Es ist daher durchaus denkbar, dass die Fed zu dem Schluss kommt, dass ein Leitzins von 5 % letztlich nicht ausreicht, um die Inflation auf ihren Zielwert zu bringen.
Ein solches Szenario zeichneten die Strategen von JPMorgan (NYSE:JPM) unter der Leitung von Nikolaos Panigirtzoglou in einer aktuellen Studie. Dabei wurde unterstellt, dass die Fed den Leitzins im zweiten Halbjahr 2023 schließlich auf 6,5 % anhebt - ein Szenario, dem die Bank eine Wahrscheinlichkeit von 28 % zuschreibt, während der Markt einem solchen Ausgang laut dem Fed-Rate-Tool von Investing.com bisher nur eine Wahrscheinlichkeit von 10 % beimisst.

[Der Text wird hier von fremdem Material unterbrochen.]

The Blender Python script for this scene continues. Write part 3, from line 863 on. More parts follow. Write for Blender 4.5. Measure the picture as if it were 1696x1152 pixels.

Ein solches Szenario würde von vielen Kunden als Armageddon-Szenario angesehen, schrieb JPMorgan.
"Immerhin lag die Federal Funds Rate das letzte Mal im Jahr 2000 bei 6,5 % und diesem Leitzinsniveau folgten damals äußerst schwere Verluste für die Risikomärkte", merkte das JPM-Team an.
Armageddon-Szenario dürfte sich weniger stark auf die Märkte auswirken als man glaubt
Die Bank ist ihrerseits jedoch der Meinung, dass die Auswirkungen eines solchen Szenarios auf die Börsen weniger stark wären, als man annehmen könnte.
"Unserer Ansicht nach besteht zwar kein Zweifel daran, dass sich [ein Fed-Leitzins von 6,5 %] für die meisten Anlageklassen, einschließlich Aktien, Anleihen und Krediten, negativ auswirken würden, doch dürfte der mögliche Einbruch geringer ausfallen, als es ein Armageddon vermuten lassen würde", schrieben die Analysten.
Konkret gehen sie davon aus, dass der S&P 500 um 10 % fallen würde und die Renditen zehnjähriger Treasuries 50 Basispunkte zulegen könnten.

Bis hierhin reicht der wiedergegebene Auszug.